Normal şartlarda kuş barındırma sürecin diğer alanlarda daha uzun zaman alırken Kukla Sulak Alanı’nın farklı farklı türlerden yüzlerce kuşa ev sahipliği yapmaya başladığını ifade eden Beton, alanda özellikle kızkuşları, pasbaş, patka, tarla çintesi, giksi, sakarmeke ve kaşıkgaga gibi önemli türlerin yer aldığını kaydetti.

Dr. Damla Beton, proje kapsamında yapılan adaların beklendiği gibi sığınak olarak görev yapmaya başladıklarını da bildirdi.

Kukla Sulak Alanı doğal yapısı nedeni ile çok kısa zamanda kuşları çekebilen bir cennet olduğunu ifade eden Beton, Kukla’nın doğallığı sayesinde küçük flamingonun ilk kez Kıbrıs’ta görüldüğü yer olduğunu belirtti.
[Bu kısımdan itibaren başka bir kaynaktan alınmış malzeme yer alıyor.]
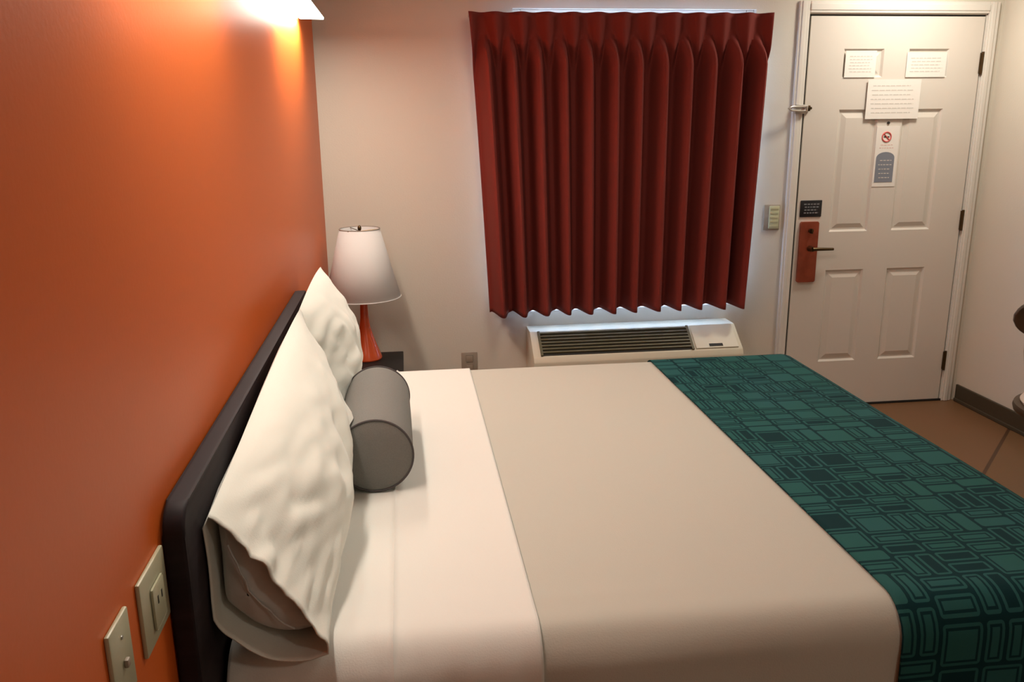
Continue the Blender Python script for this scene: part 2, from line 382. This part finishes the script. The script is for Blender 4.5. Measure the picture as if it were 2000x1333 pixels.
# thermostat plate
t = thing('wall_switch_plate', 'yellowish square control plate between curtain and door', 'switch', (2.276, 0, .99))
bm = new_bm(); box(bm, 2.233, 2.320, -.008, 0, .992, 1.124, .003); obj('plate', bm, M['plate_dk'], t)
bm = new_bm(); box(bm, 2.258, 2.314, -.014, -.008, 1.000, 1.118, .003)
for k in range(5): box(bm, 2.265, 2.307, -.016, -.012, 1.012+k*.022, 1.020+k*.022)
obj('control_panel', bm, M['thermo'], t)
# socket on back wall
def outlet(loc_fn, t, m):
    pass
t = thing('wall_socket', 'taupe power socket low on the back wall behind the bed', 'socket', (.687, 0, .29))
bm = new_bm(); box(bm, .646, .728, -.006, 0, .290, .402, .003); obj('plate', bm, M['plate_dk'], t)
for zc in (.322, .370):
    bm = new_bm(); box(bm, .668, .706, -.009, -.006, zc-.017, zc+.017, .004); obj('outlet_face', bm, M['plate_dk'], t)

# ------------------------------------------------------------------ curtain
t = thing('curtain', 'short dark rust red pinch pleated curtain over the window', 'curtain', (1.44, -.1, .63))
NP = 12
wob = [rnd.uniform(-.16, .16) for _ in range(NP+2)]
ampr = [rnd.uniform(.8, 1.15) for _ in range(NP+2)]
def curt(u, v):
    z = .628 + v*(2.045-.628)
    xl = .712+(.789-.712)*(1-v)**.8; xr = 2.172-(2.172-2.112)*(1-v)**1.1
    ph = u*NP; k = int(ph); fr = ph-k
    wb = wob[k]*(1-fr)+wob[min(k+1, NP+1)]*fr
    a = ampr[k]*(1-fr)+ampr[min(k+1, NP+1)]*fr
    drift = .18*math.sin(v*2.3+k*1.7)*(1-v)
    p = 2*PI*(ph+wb*(1-v)*.9+.0*drift)
    hw = sstep(1.865, 1.99, z)
    ridge = (.5+.5*math.cos(p-PI))**3.0
    ridge2 = (.5+.5*math.cos(2*PI*ph))**(1.1+2.2*(1-hw))
    y = -.070 - ((.145)*a*ridge*(1-hw)*sstep(2.0, 1.80, z) + (.030+.015*sstep(1.80, 1.9, z))*ridge2*sstep(1.76, 1.88, z))
    y -= .012*(1-v)
    x = xl+(xr-xl)*u - .0085*math.sin(p)*(1-hw)*sstep(2.0, 1.7, z)
    z += .004*math.sin(p)*(1-v)**6
    return (x, y, z)
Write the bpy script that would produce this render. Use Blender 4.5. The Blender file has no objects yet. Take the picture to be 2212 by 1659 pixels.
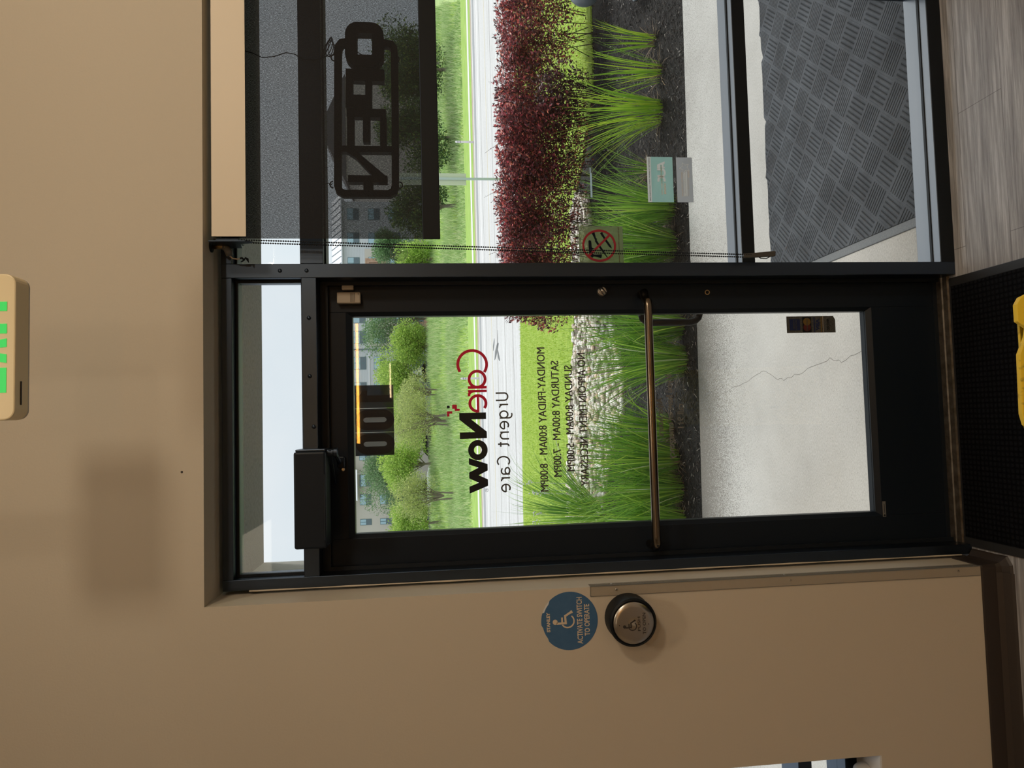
import bpy, bmesh, math, random
from mathutils import Vector, Matrix, Euler
sc = bpy.context.scene
C = sc.collection
PI = math.pi
R = math.radians

# ------------------------------------------------------------------ camera
cam_d = bpy.data.cameras.new('camera')
cam = bpy.data.objects.new('camera', cam_d)
C.objects.link(cam)
sc.camera = cam
cam_d.sensor_fit = 'HORIZONTAL'
cam_d.sensor_width = 36.0
cam_d.lens = 1488.1033 / 2212 * 36.0
cam_d.clip_start = 0.05
cam_d.clip_end = 600
# the phone was held on its side: picture right = world down, picture up = world right
_yaw, _pit, _rol = -0.0513932, 0.1044681, -0.0215465
fwd = Vector((0.0511418, 0.99323239, -0.10427817))
rgt = Vector((0.99832978, -0.05365345, -0.02142317))
upv = Vector((0.02687307, 0.10300838, 0.99431741))
M3 = Matrix(((-upv.x, rgt.x, -fwd.x), (-upv.y, rgt.y, -fwd.y), (-upv.z, rgt.z, -fwd.z)))
cam.matrix_world = Matrix.Translation((-0.45366484, -2.1612412, 1.76034189)) @ M3.to_4x4()

# ------------------------------------------------------------------ colour management
sc.view_settings.view_transform = 'Standard'
sc.view_settings.look = 'None'
sc.view_settings.exposure = 0.0
sc.view_settings.gamma = 1.0
sc.view_settings.use_curve_mapping = False
sc.cycles.max_bounces = 10
sc.cycles.transparent_max_bounces = 24
sc.cycles.caustics_reflective = False
sc.cycles.caustics_refractive = False
sc.cycles.sample_clamp_indirect = 6.0
sc.cycles.use_denoising = True

# ------------------------------------------------------------------ world: bright thin overcast
W = bpy.data.worlds.new('sky')
sc.world = W
W.use_nodes = True
nt = W.node_tree
bg = nt.nodes['Background']
tc = nt.nodes.new('ShaderNodeTexCoord')
nz = nt.nodes.new('ShaderNodeTexNoise')
nz.inputs['Scale'].default_value = 1.8
nz.inputs['Detail'].default_value = 5
cr = nt.nodes.new('ShaderNodeValToRGB')
cr.color_ramp.elements[0].position = 0.35
cr.color_ramp.elements[0].color = (0.76, 0.87, 0.95, 1)
cr.color_ramp.elements[1].position = 0.62
cr.color_ramp.elements[1].color = (0.94, 0.97, 1.0, 1)
nt.links.new(tc.outputs['Generated'], nz.inputs['Vector'])
nt.links.new(nz.outputs['Fac'], cr.inputs['Fac'])
nt.links.new(cr.outputs['Color'], bg.inputs['Color'])
bg.inputs['Strength'].default_value = 1.0

# hazy sun, high in front of the building
sd = bpy.data.lights.new('sun', 'SUN')
sd.energy = 2.6
sd.angle = R(14)
sd.color = (1.0, 0.96, 0.9)
so = bpy.data.objects.new('sun', sd)
C.objects.link(so)
_sdir = Vector((-0.30, -0.42, -0.86))
so.rotation_euler = _sdir.to_track_quat('-Z', 'Y').to_euler()

def area(name, loc, energy, sx, sy, col, target=None):
    d = bpy.data.lights.new(name, 'AREA')
    d.energy = energy
    d.shape = 'RECTANGLE'
    d.size = sx
    d.size_y = sy
    d.color = col
    o = bpy.data.objects.new(name, d)
    C.objects.link(o)
    o.location = loc
    if target:
        o.rotation_euler = (Vector(target) - Vector(loc)).to_track_quat('-Z', 'Y').to_euler()
    return o
WARM = (1.0, 0.84, 0.63)
area('ceiling_lamp', (-0.35, -1.55, 3.68), 9, 0.3, 0.3, WARM)
area('ceiling_lamp', (2.0, -1.6, 3.68), 11, 0.7, 0.7, WARM)
area('ceiling_lamp', (2.1, -3.0, 3.25), 30, 0.45, 0.45, WARM, (0.6, -0.1, 2.3))
area('ceiling_lamp', (1.4, -5.0, 3.50), 30, 0.3, 0.5, WARM)
area('ceiling_lamp', (-1.8, -5.2, 3.68), 6, 0.6, 1.2, WARM)

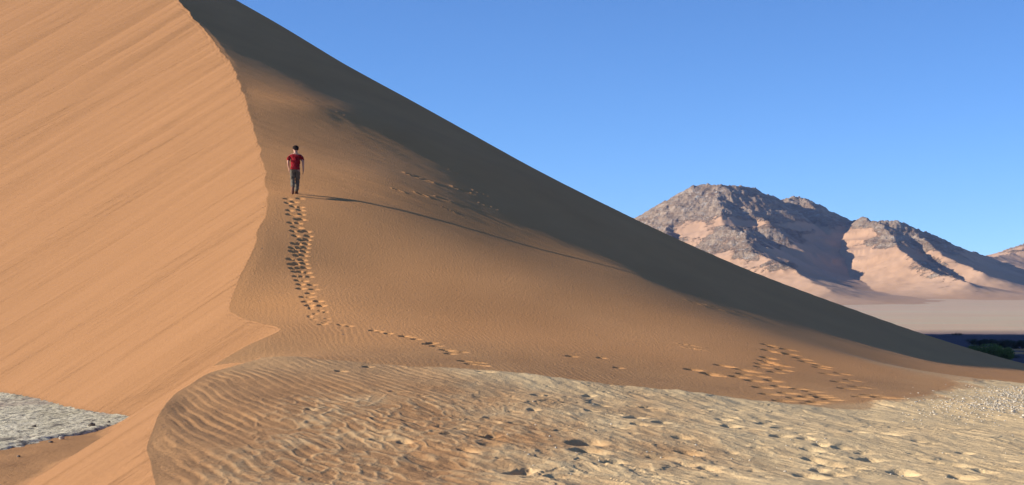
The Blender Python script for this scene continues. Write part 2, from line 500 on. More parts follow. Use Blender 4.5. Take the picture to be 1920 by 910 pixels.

Dr. Damla Beton; “hatta 100 yıl aradan sonra bataklık kırlangıcının bu alanda ürediği gözlemlenmiştir. Bu yıl da bu güzelliklere tanık olacağımızı umuyoruz. Kukla Sulak Alanı dolu olduğu zaman Kıbrıs’ın en güzel sulak alanlarından birisi haline gelir. İnsan baskısının alanda az olması da bunun en önemli nedenlerinden birisidir. Bu nedenle alanı ziyaret eden kişilere yaban hayatı rahatsız etmeden alanı kullanmalarını rica ederiz. Kuş gözlem kulübeleri huzurla oturup doğayı hayvanları rahatsız etmeden izleyebilecekleri şekilde dizayn edilmiştir. Herkesin ziyaret etmesini dileriz” dedi.

Kukla Sulak Alanı’nın barındırdığı kuş varlığından dolayı uluslararası kabul gören önemli bir kuş alanı olduğunu aktaran Beton, Kukla’nın sadece göl kısmı değil etrafındaki tarlaların da çok değerli kuş türlerine ev sahipliği yaptığını açıkladı.

Kuru dönemlerde de korumalıyız

Kukla Sulak Alanı bu nedenle gereği gibi korunması gerektiğini ifade eden Dr. Damla Beton, Kukla’nın çocuklarımıza bırakabileceğimiz güzel bir miras olduğuna vurgu yaptı.

Dr. Damla Beton: “unutmamamız gerekir ki, Kıbrıs tipik bir Akdeniz ülkesidir. Su varlığımız kısıtlıdır ve sulak alanlarımız doğal olarak kurur. Nasıl Afrika’nın bazı bölgelerinde kuraklık doğal bir süreçse bizim sulak alanlarımızın da kuruması doğal bir süreçtir. Bu süreci iyi anlamalı ve kuru dönemlerinde de bu sulak alanlara sahip çıkmaya ve korumaya devam etmeliyiz” dedi.

Kukla Sulak Alanı’nın dünya standartlarında bir kuş gözlem alanı olabilmesi için yapılan çalışmaların çok büyük bir işbirliği içinde gerçekleştiğini anlatan Beton, bu işbirliğinin hala daha devam ettiğini de bilirten Beton, öncelikle KUŞKOR’a göz kapalı destek veren Beyramudu Belediye Başkanı İlker Edip ve tüm belediye çalışanlarına teşekkür etti.

Dr. Damla Beton, yine projeyi benimseyip önemseyen Su İşleri Dairesi’ne, maddi olarak destek veren AB’ye, alana sahip çıkan bölge halkına, yasa dışı avcılıkla ilgil alanı gözetleyen AVFED ve Dörtyol Polisine teşekkür etti. Dr. Damla Beton, Kukla Sulak Alanı’nın muhteşem fotoğraflarını çeken Olkan Ergüler’e de teşekkür etmeyi unutmadı.